A Beginner’s Guide to Working with Off-Camera Flash

off-camera flash header

Off-camera flash can feel intimidating. You need different equipment, you have to know how to set it up, and so many others things that sometimes it can feel like it isn’t worth it. And if you are shooting in natural light, and your setting is bright enough, you don’t even need flash, right? Although natural light will suffice in many settings, sometimes even what seems like the perfect natural light needs a little help! Or the lighting in your setting may be totally off, and you can’t just scrap the shot when you could fix it with a little strategic off-camera flash! With this post, we will help you get from complete novice, to someone who will feel confident they can get the most out of their flash!

Advantage of Using Off-Camera Flash

Using an off-camera flash can really give your photos an extra boost, especially portraits! Some advantages of using off-camera flash are:

• You are no longer limited to the light that is coming in the window, or to a time of day where the light is perfect. With a flash, you can now shoot at mid-day, after peak sunlight hours, or even on an overcast day!

• Using flash can help colours pop on a flat, grey, overcast day.

• By manipulating the flash and changing its position, you can get beautiful shaped light around your subject.

• You have more control over the ambient exposure (like the sky and the light on your subject).

• With an off-camera flash, you can put the light in places where a bounced flash couldn’t go, like behind the subject or an obstacle for dramatic effects.

• Off-Camera Flash allows you to add light even if there is nowhere to bounce.

Equipment You Will Need

Now that you know the advantages of using off-camera flash, let’s go over the basic equipment you will need.

1. Speedlight (Flash)

speedlight

The first thing you will need is the actual flash! There are tons of options available for you to choose from, at a wide variety of price points. You can spend anywhere from as little as $50, to hundreds of dollars on a flash, so the one you choose will depend on your budget, skill level, and what you need from a flash. If you are a beginner, you are probably better off starting with a less expensive one that you can use while you are still experimenting. Once you are more experienced and know exactly what you want out of your flash, you can look into upgrading!
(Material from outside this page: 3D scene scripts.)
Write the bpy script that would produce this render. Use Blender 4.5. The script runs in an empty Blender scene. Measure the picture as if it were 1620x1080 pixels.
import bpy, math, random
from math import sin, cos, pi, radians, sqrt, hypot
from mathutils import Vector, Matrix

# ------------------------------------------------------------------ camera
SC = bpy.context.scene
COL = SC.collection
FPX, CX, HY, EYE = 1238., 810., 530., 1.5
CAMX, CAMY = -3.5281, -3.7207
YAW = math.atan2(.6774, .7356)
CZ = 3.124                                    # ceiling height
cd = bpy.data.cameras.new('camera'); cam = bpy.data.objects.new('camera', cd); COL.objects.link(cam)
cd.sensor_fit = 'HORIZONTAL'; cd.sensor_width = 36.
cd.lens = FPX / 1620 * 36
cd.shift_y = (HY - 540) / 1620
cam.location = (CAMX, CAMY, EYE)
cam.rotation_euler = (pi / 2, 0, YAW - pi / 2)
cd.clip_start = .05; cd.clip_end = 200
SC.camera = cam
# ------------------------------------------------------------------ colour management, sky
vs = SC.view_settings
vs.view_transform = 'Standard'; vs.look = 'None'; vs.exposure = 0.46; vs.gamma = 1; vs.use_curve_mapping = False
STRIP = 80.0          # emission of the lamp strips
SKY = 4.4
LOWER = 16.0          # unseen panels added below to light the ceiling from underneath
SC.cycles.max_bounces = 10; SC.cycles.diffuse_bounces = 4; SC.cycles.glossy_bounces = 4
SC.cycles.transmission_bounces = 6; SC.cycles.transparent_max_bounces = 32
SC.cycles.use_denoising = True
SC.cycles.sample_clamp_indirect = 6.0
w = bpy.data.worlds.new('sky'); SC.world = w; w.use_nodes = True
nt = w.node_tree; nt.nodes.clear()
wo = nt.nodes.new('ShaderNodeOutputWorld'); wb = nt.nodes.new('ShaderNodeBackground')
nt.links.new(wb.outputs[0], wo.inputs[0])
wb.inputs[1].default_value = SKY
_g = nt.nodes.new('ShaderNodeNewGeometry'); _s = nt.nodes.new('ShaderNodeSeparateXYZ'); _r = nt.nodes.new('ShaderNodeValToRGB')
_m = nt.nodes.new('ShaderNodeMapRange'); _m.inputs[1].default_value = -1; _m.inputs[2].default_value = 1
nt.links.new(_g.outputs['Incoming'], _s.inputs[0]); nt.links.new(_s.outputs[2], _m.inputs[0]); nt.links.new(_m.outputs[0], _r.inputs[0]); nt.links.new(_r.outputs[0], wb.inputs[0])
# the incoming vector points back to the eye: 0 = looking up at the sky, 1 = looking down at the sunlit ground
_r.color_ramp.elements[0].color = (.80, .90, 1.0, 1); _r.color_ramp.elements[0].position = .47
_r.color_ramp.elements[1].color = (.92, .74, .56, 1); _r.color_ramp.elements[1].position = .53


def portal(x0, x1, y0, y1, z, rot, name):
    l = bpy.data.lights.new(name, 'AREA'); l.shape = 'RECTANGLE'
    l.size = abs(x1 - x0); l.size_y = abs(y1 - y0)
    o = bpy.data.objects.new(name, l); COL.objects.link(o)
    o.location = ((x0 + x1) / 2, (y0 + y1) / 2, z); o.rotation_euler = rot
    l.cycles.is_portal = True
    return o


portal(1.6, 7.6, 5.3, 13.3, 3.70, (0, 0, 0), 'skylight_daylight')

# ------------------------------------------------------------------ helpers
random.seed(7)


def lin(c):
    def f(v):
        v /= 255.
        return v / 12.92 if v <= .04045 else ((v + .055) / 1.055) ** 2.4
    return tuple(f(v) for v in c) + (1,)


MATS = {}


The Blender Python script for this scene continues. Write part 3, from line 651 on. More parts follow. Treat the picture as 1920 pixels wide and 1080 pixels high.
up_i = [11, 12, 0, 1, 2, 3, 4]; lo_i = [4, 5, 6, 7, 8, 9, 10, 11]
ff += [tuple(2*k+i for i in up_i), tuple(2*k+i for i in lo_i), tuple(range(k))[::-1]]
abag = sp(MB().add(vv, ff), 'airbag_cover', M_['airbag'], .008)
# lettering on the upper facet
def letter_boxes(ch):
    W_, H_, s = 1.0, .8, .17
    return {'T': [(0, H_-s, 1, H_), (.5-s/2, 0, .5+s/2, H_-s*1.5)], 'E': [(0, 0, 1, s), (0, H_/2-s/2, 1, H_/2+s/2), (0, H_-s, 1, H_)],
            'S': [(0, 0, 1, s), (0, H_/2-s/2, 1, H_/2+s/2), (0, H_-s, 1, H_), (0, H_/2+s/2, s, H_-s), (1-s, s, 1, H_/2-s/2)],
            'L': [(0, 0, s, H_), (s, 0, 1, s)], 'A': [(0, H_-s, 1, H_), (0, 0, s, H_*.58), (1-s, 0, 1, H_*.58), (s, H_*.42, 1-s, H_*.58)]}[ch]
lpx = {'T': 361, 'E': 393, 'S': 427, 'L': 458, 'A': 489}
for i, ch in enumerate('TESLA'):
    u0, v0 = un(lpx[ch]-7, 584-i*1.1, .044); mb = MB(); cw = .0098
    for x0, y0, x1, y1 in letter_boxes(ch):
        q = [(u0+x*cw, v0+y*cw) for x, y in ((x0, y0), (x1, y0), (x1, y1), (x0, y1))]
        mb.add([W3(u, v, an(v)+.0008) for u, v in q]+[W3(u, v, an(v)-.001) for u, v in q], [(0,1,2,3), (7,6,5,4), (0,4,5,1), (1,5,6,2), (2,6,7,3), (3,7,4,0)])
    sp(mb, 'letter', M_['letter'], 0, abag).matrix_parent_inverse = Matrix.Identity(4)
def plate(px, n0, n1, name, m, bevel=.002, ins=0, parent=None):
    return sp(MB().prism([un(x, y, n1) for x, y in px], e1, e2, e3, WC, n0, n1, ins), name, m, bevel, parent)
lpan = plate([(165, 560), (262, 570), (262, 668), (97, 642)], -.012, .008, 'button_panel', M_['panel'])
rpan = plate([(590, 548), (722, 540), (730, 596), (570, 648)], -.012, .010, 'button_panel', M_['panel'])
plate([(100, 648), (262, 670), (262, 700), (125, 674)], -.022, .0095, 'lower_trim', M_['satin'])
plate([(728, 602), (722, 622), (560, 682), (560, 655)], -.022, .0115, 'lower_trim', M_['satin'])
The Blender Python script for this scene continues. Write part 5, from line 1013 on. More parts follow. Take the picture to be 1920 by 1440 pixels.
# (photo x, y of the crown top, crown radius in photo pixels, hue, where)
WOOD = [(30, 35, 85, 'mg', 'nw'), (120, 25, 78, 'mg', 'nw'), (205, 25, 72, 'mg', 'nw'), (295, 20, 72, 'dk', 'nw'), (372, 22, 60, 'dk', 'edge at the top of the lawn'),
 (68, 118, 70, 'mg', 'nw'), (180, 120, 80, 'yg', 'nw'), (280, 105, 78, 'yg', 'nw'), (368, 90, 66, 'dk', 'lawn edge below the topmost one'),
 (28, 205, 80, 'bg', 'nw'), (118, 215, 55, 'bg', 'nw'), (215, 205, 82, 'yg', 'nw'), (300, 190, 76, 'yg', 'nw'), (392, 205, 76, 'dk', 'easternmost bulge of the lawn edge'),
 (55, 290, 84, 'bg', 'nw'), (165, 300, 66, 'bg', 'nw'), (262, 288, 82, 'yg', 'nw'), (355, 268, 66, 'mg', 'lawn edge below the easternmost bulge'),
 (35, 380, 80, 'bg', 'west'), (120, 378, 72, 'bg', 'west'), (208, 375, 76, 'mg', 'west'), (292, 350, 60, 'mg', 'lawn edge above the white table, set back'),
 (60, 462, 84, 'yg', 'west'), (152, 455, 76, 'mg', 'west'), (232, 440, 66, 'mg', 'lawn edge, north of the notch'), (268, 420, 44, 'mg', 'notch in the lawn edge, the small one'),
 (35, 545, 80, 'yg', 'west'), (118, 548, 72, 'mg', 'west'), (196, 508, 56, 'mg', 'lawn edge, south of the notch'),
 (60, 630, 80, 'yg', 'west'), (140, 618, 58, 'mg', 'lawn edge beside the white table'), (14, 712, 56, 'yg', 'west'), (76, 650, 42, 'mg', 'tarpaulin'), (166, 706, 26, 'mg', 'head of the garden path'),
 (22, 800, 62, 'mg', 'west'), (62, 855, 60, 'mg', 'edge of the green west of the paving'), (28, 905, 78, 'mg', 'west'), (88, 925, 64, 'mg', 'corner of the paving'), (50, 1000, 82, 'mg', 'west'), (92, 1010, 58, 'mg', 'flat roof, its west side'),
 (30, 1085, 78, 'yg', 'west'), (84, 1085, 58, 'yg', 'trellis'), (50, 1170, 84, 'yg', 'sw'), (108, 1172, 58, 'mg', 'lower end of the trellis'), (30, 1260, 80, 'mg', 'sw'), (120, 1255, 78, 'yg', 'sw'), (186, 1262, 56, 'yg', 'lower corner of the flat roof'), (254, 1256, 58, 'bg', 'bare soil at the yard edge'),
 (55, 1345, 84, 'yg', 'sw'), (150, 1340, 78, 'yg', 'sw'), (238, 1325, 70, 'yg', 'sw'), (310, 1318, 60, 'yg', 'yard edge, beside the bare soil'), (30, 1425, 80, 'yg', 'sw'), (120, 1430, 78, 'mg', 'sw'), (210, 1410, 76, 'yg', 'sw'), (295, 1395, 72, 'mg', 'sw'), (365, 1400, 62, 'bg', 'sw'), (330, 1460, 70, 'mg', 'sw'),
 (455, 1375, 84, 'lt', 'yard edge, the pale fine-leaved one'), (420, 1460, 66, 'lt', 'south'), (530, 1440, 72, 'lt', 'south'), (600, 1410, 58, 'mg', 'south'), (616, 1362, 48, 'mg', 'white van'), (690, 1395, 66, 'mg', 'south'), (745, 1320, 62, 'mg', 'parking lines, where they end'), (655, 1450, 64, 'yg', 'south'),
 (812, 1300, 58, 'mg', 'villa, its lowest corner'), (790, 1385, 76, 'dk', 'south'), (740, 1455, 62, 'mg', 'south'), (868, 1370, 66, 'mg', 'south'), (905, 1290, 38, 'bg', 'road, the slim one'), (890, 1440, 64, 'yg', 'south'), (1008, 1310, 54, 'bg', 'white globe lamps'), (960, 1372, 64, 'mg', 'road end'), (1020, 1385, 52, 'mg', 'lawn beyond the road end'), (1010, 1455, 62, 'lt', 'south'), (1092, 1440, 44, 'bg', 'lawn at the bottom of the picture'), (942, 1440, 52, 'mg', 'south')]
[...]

No matter which flash you are choosing, keep these important features in mind:

  • A rotating head so you can angle the flash in the direction you want.
  • Consider whether it has TTL (“Through The Lens”), which is an auto setting, as well as the ability to adjust the settings manually. Auto will be useful when you are just learning, but once you have the hang of it, you may want to adjust your flash manually to get the exact results you are looking for!
  • Make sure it is compatible with your camera! You don’t necessarily have to buy a flash that is the same brand as your camera, but make sure the one you are looking at is compatible before you buy.

2. Light Stand

light stand

Speedlights don’t float in the air, so you will need something to hold them up! There are a number of options you can choose from, like regular light stands, or a GorillaPod, which would allow you to mount your speedlight on a door or place it on top of something near your subject. If you have a partner, you can also mount the light on an extension pole or monopod and have them hold it above your model. This can give you more flexibility in terms of your placement, but you may not always have another person available to hold the light for you!

3. Remote Trigger

A remote trigger allows you to fire the off-camera flash. The cheapest and most reliable option is a sync cord, which connects the speedlight to your camera with a long cable. However, this can cause a tripping hazard and limit your movement.

When you use a remote trigger, the transmitter mounts on the hot shoe (square metal bracket on the top of your camera), and the receiver attaches to your flash. This allows your camera to send a signal to the flash telling it when to go off!

4. Light Shapers

speedlight softbox

Using a speedlight as a bare light source can create a harsh style of lighting. This can look goo din some situations, but is not always what you want. In order to soften and control the light, you can use a small or medium softbox. This will create a much softer, more flattering, and more realistic looking light source for your shot.

Although off-camera flash can seem intimidating at first, knowing how to use it can really take your photography up a level. There will be times when the natural light available just doesn’t cut it! Plus, great portraits really do need artificial lighting regardless of the environment. Finding great light and knowing how to use it are learned skills! And when you know how to properly use flash, natural lighting and flash can coexist beautifully in your images and really enhance them!